William Shakespeare / During Reading / Digging Deeper /
Parenthesis
Investigating the use of parentheses to add extra information to sentences.
Lesson length: 1 session
Lesson from William Shakespeare series
Required reading: 7, whole book

Text potential
- Language features: Punctuation: commas (bracketing)
Strategies used
- Language Study
Purpose
Parentheses are used to keep information separate from the main body of the sentence. It is important to learn about them to make sense of the text. Readers may not realise that the information contained within brackets, commas or dashes can be read separately. It is also useful to learn to use them to convey information economically.
Preparation
- Copies of Shakespeare, at least one per pair.
Process
Share the following sentence, which appears on page 7:
Calfskin gloves are the height of Elizabethan fashion and, at the age of about 15, Will begins to learn his father’s business.
Ask:
- What is the purpose of the commas here?
Say:
‘Let’s take away the section which is marked out by the commas and see what we are left with.’

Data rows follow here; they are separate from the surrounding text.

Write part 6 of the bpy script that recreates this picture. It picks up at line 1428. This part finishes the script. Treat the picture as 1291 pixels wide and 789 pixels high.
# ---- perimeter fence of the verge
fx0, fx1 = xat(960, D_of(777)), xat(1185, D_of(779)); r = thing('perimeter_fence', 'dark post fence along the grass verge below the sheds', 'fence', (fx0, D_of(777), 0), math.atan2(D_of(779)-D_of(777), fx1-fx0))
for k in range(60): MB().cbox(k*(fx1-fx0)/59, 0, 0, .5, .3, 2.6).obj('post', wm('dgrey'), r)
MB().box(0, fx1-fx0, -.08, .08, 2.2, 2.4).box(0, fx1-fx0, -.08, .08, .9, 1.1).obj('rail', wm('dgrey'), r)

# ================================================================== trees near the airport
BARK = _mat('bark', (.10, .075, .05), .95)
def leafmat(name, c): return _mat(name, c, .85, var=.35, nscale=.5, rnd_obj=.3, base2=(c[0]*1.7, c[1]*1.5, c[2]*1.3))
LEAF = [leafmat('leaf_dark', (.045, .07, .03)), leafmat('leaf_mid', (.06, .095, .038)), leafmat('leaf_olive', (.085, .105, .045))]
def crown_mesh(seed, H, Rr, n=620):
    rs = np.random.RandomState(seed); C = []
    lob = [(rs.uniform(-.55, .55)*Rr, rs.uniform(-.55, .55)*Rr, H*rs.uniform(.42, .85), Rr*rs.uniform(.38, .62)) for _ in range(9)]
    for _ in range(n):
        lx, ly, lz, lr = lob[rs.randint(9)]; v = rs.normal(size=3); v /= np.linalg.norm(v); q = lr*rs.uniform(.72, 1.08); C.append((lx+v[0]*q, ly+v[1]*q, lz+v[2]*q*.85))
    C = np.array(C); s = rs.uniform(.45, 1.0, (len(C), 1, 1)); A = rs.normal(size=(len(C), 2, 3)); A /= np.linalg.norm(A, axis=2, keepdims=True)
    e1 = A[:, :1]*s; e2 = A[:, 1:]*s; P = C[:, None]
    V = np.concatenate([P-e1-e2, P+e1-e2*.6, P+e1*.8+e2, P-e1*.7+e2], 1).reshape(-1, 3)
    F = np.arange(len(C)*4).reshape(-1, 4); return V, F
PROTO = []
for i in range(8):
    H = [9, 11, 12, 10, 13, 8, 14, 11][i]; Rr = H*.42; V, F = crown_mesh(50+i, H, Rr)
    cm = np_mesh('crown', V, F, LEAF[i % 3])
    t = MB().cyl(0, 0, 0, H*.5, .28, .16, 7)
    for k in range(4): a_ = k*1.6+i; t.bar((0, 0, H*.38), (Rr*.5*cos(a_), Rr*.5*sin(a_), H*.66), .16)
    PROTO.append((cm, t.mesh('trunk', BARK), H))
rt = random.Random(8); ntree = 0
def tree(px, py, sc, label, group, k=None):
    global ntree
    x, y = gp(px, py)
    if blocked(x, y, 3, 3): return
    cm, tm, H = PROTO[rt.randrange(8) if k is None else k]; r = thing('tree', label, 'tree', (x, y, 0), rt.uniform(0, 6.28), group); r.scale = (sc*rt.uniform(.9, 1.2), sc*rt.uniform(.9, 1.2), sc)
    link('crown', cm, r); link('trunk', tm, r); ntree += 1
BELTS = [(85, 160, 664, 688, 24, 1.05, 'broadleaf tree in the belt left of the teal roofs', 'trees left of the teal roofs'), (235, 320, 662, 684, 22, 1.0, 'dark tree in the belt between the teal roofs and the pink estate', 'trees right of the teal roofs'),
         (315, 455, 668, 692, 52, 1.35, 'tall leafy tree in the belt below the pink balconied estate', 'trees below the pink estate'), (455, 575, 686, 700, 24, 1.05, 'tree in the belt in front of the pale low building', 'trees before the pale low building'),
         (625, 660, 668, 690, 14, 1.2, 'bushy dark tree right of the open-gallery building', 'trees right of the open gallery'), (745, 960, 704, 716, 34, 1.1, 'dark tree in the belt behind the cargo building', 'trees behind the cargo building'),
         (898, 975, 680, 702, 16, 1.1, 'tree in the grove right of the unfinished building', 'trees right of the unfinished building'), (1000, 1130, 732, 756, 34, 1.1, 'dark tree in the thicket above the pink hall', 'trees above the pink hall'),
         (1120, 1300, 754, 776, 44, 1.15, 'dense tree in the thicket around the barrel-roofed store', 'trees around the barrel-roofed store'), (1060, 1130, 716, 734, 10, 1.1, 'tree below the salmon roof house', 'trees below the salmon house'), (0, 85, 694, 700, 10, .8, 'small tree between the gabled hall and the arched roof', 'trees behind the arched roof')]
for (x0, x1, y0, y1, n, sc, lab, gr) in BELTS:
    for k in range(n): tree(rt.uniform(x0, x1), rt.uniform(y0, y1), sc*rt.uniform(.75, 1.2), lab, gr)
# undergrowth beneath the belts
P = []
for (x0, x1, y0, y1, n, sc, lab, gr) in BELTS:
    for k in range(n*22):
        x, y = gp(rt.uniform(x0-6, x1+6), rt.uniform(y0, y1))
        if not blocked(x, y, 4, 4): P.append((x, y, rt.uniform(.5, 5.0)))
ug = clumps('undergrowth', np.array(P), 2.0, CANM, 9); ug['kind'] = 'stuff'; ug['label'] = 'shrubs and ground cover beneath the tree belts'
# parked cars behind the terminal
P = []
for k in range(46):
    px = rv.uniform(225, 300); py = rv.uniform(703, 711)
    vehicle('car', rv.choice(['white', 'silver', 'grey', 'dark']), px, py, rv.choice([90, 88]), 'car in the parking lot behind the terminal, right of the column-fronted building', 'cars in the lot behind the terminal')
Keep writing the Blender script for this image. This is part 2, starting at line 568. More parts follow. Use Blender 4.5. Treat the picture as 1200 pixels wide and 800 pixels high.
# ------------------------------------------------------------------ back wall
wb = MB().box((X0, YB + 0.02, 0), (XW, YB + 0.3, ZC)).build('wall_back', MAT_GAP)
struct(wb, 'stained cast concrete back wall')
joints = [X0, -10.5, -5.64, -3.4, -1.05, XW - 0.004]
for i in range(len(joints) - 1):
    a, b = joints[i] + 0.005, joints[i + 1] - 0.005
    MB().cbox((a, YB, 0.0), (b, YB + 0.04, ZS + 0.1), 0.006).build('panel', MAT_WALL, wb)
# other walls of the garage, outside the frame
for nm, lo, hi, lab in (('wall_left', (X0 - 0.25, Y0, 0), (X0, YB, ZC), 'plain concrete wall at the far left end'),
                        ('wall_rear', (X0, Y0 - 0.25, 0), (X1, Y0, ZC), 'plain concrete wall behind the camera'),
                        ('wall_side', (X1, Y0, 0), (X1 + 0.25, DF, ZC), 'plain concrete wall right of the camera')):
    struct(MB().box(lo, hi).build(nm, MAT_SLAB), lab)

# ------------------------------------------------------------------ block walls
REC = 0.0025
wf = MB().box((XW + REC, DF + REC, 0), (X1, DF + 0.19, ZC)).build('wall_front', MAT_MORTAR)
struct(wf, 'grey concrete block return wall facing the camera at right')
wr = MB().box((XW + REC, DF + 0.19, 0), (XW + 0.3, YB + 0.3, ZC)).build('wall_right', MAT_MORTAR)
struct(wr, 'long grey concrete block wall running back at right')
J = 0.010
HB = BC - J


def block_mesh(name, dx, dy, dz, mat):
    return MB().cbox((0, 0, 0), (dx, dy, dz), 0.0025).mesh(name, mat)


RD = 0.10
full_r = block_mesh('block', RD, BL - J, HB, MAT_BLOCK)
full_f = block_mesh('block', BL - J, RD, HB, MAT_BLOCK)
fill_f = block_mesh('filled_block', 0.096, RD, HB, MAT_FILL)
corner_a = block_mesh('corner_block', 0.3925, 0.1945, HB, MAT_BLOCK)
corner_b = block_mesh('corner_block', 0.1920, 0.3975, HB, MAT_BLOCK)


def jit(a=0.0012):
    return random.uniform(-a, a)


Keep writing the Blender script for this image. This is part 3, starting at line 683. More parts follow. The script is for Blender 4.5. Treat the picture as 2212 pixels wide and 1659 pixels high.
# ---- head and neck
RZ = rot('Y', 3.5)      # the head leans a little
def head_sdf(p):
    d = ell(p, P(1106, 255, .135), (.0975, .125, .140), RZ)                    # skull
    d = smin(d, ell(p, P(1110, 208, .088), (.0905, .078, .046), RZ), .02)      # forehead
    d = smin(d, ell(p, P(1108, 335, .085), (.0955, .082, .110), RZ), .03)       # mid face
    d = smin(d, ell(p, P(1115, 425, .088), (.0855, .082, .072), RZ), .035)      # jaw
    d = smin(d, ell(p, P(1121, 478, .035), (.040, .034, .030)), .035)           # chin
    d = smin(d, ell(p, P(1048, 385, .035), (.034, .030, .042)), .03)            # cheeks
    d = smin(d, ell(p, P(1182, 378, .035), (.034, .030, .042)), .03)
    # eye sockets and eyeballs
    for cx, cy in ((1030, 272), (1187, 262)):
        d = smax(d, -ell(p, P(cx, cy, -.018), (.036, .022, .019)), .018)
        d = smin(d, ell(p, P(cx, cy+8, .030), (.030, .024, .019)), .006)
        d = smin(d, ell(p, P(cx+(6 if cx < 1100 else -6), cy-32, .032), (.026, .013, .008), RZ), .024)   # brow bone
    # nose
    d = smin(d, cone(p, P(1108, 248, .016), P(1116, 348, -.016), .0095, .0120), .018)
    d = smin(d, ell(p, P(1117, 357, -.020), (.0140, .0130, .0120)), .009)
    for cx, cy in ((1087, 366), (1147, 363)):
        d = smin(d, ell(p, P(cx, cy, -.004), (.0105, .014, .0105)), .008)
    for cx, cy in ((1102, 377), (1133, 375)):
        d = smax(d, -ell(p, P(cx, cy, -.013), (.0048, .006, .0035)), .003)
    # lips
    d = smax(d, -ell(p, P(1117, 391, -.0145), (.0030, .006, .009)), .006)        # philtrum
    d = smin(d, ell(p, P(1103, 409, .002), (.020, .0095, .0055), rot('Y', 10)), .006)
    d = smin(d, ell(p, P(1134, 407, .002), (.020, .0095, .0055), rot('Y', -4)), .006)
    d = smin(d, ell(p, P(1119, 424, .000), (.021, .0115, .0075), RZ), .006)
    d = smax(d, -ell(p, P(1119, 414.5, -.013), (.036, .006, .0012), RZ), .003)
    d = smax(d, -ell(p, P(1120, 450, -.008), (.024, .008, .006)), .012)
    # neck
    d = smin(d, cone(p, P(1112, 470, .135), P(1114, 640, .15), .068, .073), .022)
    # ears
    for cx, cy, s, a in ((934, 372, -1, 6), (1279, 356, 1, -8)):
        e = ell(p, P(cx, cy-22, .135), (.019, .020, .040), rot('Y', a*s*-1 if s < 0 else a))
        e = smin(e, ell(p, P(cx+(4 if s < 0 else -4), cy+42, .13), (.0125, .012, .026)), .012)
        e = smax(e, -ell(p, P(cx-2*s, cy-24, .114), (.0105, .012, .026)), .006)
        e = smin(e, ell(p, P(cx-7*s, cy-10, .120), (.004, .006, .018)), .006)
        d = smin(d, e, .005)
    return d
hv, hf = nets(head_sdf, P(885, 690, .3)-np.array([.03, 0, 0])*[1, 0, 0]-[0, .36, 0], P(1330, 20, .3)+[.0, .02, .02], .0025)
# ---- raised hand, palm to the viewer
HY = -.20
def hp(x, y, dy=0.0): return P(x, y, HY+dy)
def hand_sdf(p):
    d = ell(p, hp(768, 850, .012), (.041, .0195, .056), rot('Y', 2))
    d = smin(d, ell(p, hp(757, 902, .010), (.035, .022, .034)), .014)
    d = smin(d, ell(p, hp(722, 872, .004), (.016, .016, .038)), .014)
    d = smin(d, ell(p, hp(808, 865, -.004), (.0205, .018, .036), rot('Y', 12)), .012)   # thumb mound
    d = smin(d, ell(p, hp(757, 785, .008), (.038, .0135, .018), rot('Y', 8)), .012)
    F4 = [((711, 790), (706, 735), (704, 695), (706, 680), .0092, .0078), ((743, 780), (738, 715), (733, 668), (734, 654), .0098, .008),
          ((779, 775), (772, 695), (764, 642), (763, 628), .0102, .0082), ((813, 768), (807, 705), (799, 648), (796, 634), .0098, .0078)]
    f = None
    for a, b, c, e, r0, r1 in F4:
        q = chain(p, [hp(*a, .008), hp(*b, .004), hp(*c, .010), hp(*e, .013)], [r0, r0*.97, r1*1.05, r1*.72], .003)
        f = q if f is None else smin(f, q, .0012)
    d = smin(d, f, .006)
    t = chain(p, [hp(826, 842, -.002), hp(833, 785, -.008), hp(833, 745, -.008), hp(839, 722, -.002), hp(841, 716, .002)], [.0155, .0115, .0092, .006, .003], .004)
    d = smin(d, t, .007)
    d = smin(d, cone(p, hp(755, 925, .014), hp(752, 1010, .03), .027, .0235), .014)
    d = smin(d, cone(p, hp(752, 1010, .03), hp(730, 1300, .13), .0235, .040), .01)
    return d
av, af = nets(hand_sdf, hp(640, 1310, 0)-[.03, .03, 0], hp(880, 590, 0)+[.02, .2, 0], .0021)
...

Calfskin gloves are the height of Elizabethan fashion, and Will begins to learn his father’s business.
Ask:
- Does this make sense? (The children should recognise that it does.)
- What is the purpose of the at the age of about 15? (The children should recognise that it contains additional information.)
Introduce the term phrase, parenthesis. The children may be interested to know that the word is Greek and means ‘putting in beside’. Explain that a parenthesis is a word/phrase inserted into a sentence to make a comment on or give more information to your reader about something you have just written. Brackets, dashes and commas are used to signal the parenthesis.
Share the following sentence from page 14, which has the punctuation missing and ask pairs if they can add commas correctly:
By 1588 many others, including the Roman Catholic Priest William Hartley were executed as well.
Share the correctly punctuated sentence:
By 1588 many others, including the Roman Catholic Priest William Hartley, were executed as well.
Explain that brackets and dashes can be used to indicate parenthesis and experiment with the effect the use of different punctuation marks has on the reader.
Finally, set pairs the challenge of finding further examples of parentheses in the book and recording these using sticky notes or a large sheet of paper.
Final reflection
Set the challenge of inserting parentheses to the following sentence:
William Shakespeare was born in 1564.
- How many different sentences can the children write? Share some examples.